Celebrate Pentecost by rejecting racism, Italian bishops say

Celebrate Pentecost by rejecting racism, Italian bishops say

Celebrate Pentecost by rejecting racism, Italian bishops say

A Sikh migrant worker picks radishes in a polytunnel in Bella Farnia, south of Rome, May 20, 2019. A group of Italian bishops issued a public letter for Pentecost calling on Catholics to recognize that all the poor and those who suffer are children of God and deciding who to assist can't be based on nationality. (Credit: Yara Nardi/Reuters via CNS.)

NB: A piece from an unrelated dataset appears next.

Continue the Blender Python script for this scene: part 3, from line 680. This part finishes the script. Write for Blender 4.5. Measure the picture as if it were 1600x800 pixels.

Disciples of Jesus must reject any attitude or language that could increase intolerance or racism, especially in current social and political discussions about welcoming and integrating migrants, said the bishops of Italy's Lazio region.

ROME — Disciples of Jesus must reject any attitude or language that could increase intolerance or racism, especially in current social and political discussions about welcoming and integrating migrants, said the bishops of Italy’s Lazio region.

Bishops from the region, which includes the Diocese of Rome, issued a public letter for Pentecost, noting how the feast celebrates the coming of the Holy Spirit and the Spirit’s gift of allowing people of every nation and language to hear the Gospel.

If Catholics celebrate Pentecost in church, they should be consistent enough to recognize its implications in their social and political lives, the bishops said in the letter, which was to be read at Pentecost Masses June 9.

“Unfortunately, in the past few months, social tensions connected to the worrying increase in poverty and inequality have reached alarming levels in our territory,” the bishops said. And it seems to be “in fashion” to say things that could give rise to new “seeds of intolerance and racism, which as disciples of the Risen Lord we must reject with force.”

The biblical account of Pentecost tells how when the Holy Spirit descended upon the apostles, people “from every nation under heaven staying in Jerusalem” heard the disciples speaking in their own language.

The event, the bishops said, is a “sign of the peaceful and joyful encounter among peoples” created by Jesus sending his Spirit.

Anyone living in poverty, suffering from physical or mental illness, enduring unemployment or fighting addiction suffers the same, whether they are Italian or not, the bishops said. “Every poor person whatever culture or ethnic group he or she belongs to is a child of God.”

And because they are all God’s children, when deciding who to assist “distinctions of ‘first’ or ‘later’ cannot be made among them based on nationality,” the bishops said.

The letter acknowledged “many problems tied to the theme of welcoming migrants,” but reminded Catholics that “as norms become more rigid and restrictive and the recognition of the rights of the person become more complex, difficult situations increase exponentially,” including the number of migrants entering the country illegally, which in turn increases a sense of insecurity for everyone.

Catholic communities, the bishops said, must make a renewed commitment to opposing the creation of a culture where human beings are rejected or tossed aside. Instead, they must work for “a new culture made of encounters, joint efforts to promote the common good, safeguarding the goods of the earth and a shared fight against poverty.”